I realized today that I honestly do not want to move. I’m happy for Jen with her getting this job and her promotion and all that, but it really sucks that we have to move. We had already decided that we weren’t going anywhere for a while, after her last interview in Austin. I got used to that and felt comfortable with where I was at work. I also got comfortable with who I work with and most of all my friends from work. It seems selfish to be upset about moving because I’m leaving friends behind. After all, so is Jen. Her office-mate is probably one of, if not, her best friend.
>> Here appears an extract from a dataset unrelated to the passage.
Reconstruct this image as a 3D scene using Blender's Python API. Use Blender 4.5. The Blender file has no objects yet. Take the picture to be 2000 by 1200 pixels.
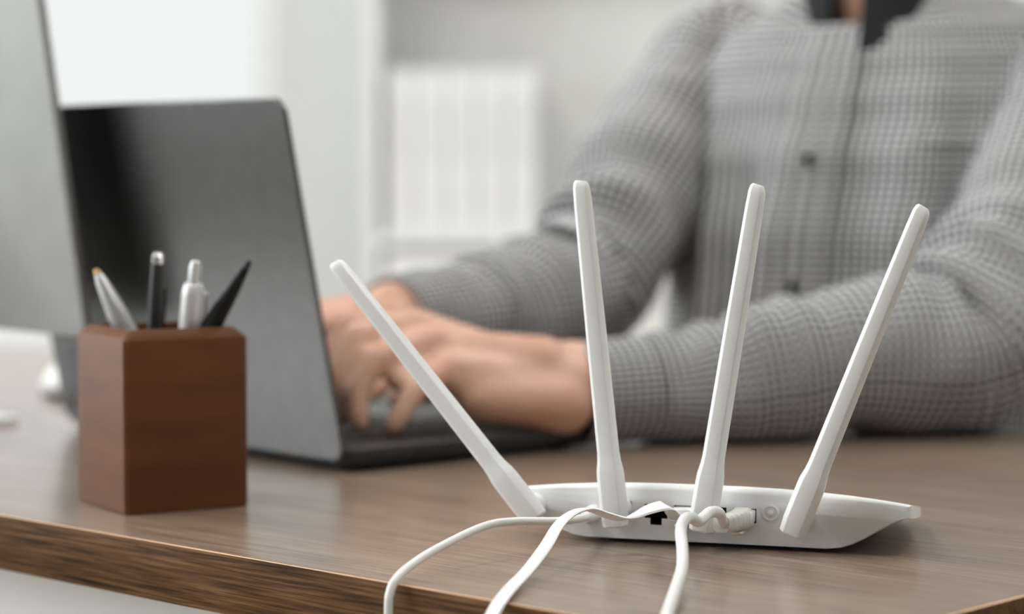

I’m mainly bummed because I’m going to Austin to no job. To live with someone who I honestly don’t want to live with. Not because I dislike them, but because living in anyone else’s home sucks. It doesn’t matter what the situation is. In our case, we’re going to look for a place while we shack up with Camille. Which is smart, but it still sucks. I’m sure it must suck for her too. I would feel weird. Back to the no job thing. Moving to Austin requires that I quit my job and start over. I was comfortable where I was. Now it’s back to square one. I’m reminded of leaving WFM and when I left bartending. It sucked. Luckily I have the support of Jen. Her mom called me and said she was praying for me. Which is sweet. People telling me, “oh, you’ll be fine” is nice too. It’s not going to help though. I appreciate the kind words and motivational high fives, but I still have to start over. Today I printed my resume and it really brought me down. I hate it. Resume’s are formal written descriptions of who you are, for people to judge. I distracted myself by going back to cleaning the apartment. Anything to avoid packing. Then I got a call from our property manager telling me that she was going to bring someone to our place to see if they were interested in renting it. So I left to have lunch with some friends. Which is the other thing really bringing me down. I’ve made two good friends at work. Both Mike and Justin I would consider to be my best friends. As close as those come these days. I’ve talked about how my coworkers end up being my best friends, but this is different. I spent more time with these guys off of work than I have with anyone else I have ever met through a job. So leaving them REALLY sucks. Especially Justin since I got to spend a little more time with him since Mike left before I did/will.
fuk.
Tonight I walked IKE for a few blocks and felt the cool breeze and it depressed me again for the second time today. I’m going to miss the hell out of this place. The neighborhood, the restaurants, my friends. All of it. Houston really left it’s mark in my life, and I’ll miss it. In the past, when the temperature dropped in Houston, it was the happiest part of the year for me. I hope I don’t associate cooler Austin weather with what I’m feeling now.